The request: Wherever the word "from" appears in a line, extract that line.

— Begin —

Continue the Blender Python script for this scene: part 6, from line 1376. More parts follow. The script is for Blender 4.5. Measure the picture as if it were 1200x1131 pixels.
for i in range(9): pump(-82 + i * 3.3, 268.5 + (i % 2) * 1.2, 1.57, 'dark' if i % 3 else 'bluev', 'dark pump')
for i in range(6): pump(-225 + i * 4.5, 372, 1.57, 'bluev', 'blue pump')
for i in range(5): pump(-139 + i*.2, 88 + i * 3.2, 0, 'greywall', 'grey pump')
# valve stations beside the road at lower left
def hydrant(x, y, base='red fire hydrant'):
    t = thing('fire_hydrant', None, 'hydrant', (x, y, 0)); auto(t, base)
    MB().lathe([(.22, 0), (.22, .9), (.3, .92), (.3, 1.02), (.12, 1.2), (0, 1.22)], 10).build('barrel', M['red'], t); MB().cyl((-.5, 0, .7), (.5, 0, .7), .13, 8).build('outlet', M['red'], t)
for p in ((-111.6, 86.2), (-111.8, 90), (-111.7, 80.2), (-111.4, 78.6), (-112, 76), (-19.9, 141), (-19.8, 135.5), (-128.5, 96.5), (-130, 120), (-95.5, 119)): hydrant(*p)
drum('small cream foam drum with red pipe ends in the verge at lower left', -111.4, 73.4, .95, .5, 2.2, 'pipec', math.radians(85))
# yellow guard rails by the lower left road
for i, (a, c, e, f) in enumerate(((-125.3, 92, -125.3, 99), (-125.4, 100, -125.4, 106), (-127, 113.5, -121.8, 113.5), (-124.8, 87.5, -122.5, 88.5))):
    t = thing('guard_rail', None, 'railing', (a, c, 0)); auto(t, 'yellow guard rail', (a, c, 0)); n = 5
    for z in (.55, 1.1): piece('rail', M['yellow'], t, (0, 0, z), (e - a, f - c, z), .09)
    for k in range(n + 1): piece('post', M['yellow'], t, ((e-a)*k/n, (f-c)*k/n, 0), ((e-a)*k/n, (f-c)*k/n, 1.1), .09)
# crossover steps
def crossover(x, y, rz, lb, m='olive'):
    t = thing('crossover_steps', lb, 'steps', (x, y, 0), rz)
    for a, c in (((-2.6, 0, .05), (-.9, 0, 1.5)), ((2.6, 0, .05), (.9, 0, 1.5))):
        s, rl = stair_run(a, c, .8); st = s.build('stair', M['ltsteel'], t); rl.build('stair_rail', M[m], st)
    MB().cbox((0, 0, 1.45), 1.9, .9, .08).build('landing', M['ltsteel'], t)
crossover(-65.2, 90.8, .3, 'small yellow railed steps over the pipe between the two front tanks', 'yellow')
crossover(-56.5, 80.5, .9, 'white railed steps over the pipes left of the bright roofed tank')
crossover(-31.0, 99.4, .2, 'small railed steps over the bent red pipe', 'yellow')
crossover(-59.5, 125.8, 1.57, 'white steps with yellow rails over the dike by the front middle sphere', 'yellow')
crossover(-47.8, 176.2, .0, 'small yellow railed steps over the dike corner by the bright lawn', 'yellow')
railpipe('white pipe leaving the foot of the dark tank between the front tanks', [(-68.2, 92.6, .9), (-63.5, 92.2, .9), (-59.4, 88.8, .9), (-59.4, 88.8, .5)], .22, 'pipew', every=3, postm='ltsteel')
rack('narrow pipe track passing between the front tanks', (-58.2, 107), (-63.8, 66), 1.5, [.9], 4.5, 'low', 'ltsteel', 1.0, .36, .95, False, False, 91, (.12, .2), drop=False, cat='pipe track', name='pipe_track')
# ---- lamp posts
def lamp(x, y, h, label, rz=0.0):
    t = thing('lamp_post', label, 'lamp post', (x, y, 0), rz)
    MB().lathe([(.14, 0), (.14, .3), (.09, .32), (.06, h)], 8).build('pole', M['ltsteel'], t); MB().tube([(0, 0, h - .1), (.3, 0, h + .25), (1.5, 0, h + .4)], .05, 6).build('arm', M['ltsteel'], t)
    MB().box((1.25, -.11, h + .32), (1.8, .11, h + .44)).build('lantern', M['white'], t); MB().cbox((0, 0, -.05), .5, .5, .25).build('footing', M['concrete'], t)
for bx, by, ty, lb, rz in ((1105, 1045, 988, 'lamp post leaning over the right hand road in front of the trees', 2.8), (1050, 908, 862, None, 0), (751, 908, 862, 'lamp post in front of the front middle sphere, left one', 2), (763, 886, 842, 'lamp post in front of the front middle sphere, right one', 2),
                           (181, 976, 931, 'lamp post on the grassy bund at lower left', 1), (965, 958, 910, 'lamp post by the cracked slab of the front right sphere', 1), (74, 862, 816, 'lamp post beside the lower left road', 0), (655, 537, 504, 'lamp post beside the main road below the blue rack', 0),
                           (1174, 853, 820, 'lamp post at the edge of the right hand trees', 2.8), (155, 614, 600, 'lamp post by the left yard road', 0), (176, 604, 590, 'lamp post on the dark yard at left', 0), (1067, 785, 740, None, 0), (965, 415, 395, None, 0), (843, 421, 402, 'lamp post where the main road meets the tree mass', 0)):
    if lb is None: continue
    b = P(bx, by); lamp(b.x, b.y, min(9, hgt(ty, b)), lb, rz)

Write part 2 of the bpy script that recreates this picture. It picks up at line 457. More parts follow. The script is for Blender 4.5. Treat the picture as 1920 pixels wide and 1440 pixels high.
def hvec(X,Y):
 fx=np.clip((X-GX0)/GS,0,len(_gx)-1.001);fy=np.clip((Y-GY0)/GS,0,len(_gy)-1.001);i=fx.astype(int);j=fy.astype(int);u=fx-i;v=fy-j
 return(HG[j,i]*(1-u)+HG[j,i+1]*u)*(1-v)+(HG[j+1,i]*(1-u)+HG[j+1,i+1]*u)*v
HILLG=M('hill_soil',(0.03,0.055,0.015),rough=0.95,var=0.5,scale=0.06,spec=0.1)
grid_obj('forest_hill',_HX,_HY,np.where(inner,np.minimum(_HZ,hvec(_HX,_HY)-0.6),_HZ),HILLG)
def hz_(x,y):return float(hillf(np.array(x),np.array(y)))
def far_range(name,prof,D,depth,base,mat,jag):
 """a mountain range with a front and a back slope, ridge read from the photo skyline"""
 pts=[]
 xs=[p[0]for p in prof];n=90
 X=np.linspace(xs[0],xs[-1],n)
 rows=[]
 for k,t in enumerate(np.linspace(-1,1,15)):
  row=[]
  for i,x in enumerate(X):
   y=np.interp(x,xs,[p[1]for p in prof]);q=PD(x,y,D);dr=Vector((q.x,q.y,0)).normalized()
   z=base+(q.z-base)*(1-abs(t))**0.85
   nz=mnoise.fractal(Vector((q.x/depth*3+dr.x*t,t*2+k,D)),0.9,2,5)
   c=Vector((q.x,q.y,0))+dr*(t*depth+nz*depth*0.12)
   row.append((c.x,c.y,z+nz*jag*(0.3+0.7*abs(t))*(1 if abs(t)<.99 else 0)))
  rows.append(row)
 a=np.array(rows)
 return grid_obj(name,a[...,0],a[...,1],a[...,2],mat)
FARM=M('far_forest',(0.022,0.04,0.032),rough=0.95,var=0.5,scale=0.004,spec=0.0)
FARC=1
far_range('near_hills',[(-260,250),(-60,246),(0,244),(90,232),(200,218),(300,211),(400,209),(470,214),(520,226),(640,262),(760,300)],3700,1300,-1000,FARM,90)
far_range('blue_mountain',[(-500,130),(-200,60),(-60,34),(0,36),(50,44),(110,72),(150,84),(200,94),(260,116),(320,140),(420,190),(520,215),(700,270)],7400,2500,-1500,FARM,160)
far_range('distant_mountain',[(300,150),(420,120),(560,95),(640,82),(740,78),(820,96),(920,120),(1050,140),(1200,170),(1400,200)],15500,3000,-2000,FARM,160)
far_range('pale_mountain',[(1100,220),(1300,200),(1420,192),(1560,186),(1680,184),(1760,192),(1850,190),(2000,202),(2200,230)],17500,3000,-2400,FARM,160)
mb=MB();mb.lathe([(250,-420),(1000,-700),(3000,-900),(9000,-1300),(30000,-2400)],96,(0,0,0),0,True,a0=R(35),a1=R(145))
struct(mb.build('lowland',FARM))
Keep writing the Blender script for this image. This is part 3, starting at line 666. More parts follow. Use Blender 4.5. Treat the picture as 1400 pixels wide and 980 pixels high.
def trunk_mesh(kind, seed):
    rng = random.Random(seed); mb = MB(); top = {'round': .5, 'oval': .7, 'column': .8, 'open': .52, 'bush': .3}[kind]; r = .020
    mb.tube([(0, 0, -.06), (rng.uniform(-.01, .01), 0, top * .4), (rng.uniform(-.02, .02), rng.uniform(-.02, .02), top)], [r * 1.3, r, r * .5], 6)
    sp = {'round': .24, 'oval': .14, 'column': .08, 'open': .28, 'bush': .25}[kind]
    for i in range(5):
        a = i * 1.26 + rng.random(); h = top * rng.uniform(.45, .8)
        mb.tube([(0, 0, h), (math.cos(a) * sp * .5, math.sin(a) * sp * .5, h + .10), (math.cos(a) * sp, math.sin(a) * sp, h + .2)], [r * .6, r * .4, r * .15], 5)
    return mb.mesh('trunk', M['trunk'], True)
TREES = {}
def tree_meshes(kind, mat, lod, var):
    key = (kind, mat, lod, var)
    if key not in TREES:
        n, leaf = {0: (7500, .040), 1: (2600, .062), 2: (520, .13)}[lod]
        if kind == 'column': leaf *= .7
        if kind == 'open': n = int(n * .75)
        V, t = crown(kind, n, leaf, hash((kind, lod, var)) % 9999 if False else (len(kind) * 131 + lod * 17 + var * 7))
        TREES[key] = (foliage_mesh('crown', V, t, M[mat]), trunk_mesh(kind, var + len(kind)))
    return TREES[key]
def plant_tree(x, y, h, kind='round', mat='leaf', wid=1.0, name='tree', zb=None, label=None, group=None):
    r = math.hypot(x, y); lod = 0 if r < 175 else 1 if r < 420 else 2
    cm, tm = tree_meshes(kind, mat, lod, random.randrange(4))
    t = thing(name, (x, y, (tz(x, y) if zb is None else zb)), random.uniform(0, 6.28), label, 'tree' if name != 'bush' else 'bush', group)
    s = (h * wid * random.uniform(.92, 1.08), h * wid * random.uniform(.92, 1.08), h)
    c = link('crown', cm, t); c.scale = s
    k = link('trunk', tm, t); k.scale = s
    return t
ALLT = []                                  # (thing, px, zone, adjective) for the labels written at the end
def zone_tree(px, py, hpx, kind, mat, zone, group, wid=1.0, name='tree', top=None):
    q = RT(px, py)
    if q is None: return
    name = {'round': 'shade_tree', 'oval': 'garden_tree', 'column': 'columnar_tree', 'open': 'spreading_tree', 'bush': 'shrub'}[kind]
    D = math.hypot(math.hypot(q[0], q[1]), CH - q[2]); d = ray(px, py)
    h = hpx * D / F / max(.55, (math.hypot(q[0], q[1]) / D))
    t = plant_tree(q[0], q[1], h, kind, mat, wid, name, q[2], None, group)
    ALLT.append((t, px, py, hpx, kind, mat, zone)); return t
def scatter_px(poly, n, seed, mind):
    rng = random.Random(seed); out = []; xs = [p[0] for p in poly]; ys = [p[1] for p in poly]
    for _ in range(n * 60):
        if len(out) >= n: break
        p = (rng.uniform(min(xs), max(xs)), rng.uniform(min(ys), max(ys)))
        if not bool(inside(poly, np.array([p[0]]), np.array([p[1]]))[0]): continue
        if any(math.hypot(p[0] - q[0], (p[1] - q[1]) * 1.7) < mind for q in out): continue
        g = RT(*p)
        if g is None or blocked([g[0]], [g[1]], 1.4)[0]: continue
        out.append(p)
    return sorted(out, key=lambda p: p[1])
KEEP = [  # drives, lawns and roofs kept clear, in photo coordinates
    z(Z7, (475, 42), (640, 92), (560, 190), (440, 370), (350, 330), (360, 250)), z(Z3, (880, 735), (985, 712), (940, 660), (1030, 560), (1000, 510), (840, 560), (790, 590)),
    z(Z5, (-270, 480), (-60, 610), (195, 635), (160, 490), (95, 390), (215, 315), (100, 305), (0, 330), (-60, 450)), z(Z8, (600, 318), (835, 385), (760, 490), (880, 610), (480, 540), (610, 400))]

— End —

Answer to the task:
Continue the Blender Python script for this scene: part 6, from line 1376. More parts follow. The script is for Blender 4.5. Measure the picture as if it were 1200x1131 pixels.
 """a mountain range with a front and a back slope, ridge read from the photo skyline"""